=== MATERIAL TO PROCESS ===

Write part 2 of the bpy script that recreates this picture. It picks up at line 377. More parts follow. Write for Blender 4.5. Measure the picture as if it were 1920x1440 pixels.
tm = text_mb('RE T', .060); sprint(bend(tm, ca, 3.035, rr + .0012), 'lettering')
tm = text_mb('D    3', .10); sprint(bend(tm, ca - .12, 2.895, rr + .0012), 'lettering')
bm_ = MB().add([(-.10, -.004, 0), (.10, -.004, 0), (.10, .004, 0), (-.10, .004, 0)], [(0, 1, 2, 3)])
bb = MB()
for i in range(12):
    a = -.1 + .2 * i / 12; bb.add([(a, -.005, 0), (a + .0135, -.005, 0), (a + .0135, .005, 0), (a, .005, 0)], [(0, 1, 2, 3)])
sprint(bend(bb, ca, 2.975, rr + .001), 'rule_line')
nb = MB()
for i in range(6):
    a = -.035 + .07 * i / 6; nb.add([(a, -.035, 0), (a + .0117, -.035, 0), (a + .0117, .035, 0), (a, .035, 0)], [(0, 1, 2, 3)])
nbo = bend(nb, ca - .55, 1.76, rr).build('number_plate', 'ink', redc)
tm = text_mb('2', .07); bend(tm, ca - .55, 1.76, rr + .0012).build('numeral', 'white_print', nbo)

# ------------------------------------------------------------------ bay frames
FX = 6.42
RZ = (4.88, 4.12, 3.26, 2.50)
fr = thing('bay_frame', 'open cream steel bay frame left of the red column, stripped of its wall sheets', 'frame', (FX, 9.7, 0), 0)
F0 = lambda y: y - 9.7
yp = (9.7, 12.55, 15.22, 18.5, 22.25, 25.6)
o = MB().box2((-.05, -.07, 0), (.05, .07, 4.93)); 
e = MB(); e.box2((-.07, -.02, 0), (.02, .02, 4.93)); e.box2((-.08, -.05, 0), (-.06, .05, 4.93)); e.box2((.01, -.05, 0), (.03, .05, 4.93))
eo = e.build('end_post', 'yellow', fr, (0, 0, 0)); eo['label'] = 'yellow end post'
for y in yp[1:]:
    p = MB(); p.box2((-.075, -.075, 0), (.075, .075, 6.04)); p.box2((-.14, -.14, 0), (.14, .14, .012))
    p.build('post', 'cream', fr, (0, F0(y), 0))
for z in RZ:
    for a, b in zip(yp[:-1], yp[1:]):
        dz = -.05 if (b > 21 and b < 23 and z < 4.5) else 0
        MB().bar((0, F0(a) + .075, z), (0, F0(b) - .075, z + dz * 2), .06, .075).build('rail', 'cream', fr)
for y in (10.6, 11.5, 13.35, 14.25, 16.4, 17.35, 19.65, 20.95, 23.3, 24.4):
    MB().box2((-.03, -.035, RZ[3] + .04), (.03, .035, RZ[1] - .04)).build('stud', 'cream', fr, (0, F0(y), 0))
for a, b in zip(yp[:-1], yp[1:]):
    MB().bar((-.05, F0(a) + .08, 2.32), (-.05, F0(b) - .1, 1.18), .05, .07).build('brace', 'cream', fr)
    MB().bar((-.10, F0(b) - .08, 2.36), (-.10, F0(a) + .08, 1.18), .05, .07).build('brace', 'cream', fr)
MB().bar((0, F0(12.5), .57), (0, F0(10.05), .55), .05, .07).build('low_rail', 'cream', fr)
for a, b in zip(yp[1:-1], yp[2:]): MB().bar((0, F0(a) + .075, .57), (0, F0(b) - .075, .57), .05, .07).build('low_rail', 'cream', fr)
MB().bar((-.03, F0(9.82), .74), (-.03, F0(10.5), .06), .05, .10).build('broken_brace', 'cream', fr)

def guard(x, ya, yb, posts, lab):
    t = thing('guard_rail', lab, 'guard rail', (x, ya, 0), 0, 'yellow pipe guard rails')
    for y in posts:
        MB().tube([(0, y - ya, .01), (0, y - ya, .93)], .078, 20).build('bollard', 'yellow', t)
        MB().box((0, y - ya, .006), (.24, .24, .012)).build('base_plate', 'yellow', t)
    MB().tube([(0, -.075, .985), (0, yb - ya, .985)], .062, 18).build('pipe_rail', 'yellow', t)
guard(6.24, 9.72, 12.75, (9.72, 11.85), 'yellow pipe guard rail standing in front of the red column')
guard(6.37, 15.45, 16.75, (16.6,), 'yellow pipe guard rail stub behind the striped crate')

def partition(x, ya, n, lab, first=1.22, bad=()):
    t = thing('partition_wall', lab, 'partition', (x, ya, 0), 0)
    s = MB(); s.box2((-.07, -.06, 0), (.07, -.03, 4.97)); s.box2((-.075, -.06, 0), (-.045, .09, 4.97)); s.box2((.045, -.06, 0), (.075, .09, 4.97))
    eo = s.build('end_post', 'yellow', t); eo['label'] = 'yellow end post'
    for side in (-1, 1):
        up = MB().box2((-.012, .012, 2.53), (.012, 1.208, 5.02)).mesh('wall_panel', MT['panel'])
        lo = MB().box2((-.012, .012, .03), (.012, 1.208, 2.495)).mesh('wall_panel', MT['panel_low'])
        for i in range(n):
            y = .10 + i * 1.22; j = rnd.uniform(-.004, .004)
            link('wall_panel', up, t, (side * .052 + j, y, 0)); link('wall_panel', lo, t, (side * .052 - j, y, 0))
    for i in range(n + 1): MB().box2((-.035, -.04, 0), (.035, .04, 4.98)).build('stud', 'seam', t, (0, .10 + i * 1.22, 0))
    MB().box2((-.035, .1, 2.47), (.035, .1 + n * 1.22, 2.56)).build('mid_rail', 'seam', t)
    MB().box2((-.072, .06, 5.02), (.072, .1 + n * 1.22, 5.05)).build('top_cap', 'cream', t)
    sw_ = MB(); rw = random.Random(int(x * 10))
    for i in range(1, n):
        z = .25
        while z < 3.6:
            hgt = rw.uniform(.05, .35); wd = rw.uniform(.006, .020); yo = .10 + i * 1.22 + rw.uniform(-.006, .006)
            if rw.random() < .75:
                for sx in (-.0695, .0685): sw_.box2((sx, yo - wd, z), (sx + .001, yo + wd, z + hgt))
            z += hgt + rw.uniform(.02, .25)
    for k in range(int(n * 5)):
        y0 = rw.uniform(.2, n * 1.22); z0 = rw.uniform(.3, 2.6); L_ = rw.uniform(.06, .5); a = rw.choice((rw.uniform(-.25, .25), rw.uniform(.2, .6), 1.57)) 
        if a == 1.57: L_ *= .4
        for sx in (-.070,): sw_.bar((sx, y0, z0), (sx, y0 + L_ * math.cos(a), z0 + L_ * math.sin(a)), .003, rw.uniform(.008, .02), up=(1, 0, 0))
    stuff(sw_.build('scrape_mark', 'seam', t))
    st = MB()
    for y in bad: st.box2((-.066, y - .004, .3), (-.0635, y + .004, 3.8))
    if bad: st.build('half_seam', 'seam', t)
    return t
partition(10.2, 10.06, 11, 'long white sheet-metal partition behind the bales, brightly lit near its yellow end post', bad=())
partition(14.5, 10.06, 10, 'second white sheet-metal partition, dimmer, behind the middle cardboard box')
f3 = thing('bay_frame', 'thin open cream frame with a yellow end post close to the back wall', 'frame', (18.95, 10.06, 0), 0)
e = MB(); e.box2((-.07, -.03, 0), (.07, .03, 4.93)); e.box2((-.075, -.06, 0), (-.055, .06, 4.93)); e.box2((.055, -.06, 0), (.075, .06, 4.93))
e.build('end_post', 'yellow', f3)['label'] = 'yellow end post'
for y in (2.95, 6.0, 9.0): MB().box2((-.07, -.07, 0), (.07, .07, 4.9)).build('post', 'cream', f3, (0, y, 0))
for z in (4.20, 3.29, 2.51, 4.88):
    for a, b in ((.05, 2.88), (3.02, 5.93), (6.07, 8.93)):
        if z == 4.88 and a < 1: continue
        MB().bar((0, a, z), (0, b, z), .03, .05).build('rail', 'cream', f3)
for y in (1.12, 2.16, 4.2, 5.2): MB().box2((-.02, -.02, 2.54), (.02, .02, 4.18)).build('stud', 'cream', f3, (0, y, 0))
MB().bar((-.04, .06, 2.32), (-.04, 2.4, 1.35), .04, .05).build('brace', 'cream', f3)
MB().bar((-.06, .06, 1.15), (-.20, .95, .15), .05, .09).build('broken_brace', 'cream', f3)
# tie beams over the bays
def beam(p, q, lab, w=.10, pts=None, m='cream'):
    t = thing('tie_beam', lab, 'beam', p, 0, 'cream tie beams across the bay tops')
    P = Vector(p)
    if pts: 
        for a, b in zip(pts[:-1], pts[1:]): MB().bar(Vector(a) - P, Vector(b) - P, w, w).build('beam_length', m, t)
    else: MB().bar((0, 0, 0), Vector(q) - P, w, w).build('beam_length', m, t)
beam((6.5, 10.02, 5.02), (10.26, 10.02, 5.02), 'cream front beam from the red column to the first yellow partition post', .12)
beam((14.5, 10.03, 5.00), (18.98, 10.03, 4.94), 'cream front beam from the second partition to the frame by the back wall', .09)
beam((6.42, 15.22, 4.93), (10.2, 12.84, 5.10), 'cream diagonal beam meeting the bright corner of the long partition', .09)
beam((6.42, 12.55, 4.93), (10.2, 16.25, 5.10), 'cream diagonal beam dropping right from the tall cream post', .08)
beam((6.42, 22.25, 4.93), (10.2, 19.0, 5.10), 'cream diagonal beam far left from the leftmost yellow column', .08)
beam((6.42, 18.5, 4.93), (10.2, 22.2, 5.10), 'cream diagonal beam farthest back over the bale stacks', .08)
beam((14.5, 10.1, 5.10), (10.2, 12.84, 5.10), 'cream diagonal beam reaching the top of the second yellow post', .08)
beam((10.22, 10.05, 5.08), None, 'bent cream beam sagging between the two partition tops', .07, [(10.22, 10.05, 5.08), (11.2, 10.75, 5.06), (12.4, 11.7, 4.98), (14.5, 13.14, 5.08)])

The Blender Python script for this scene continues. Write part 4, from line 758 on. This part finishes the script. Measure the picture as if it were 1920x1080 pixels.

===

# [WRITTEN EXERCISE]
Using the data above, restate word for word the lines from its opening line through the line that contains "tm = text_mb('2', .07);", and no more.

# [ANSWER TO THIS EXERCISE]
Write part 2 of the bpy script that recreates this picture. It picks up at line 377. More parts follow. Write for Blender 4.5. Measure the picture as if it were 1920x1440 pixels.
tm = text_mb('RE T', .060); sprint(bend(tm, ca, 3.035, rr + .0012), 'lettering')
tm = text_mb('D    3', .10); sprint(bend(tm, ca - .12, 2.895, rr + .0012), 'lettering')
bm_ = MB().add([(-.10, -.004, 0), (.10, -.004, 0), (.10, .004, 0), (-.10, .004, 0)], [(0, 1, 2, 3)])
bb = MB()
for i in range(12):
    a = -.1 + .2 * i / 12; bb.add([(a, -.005, 0), (a + .0135, -.005, 0), (a + .0135, .005, 0), (a, .005, 0)], [(0, 1, 2, 3)])
sprint(bend(bb, ca, 2.975, rr + .001), 'rule_line')
nb = MB()
for i in range(6):
    a = -.035 + .07 * i / 6; nb.add([(a, -.035, 0), (a + .0117, -.035, 0), (a + .0117, .035, 0), (a, .035, 0)], [(0, 1, 2, 3)])
nbo = bend(nb, ca - .55, 1.76, rr).build('number_plate', 'ink', redc)
tm = text_mb('2', .07); bend(tm, ca - .55, 1.76, rr + .0012).build('numeral', 'white_print', nbo)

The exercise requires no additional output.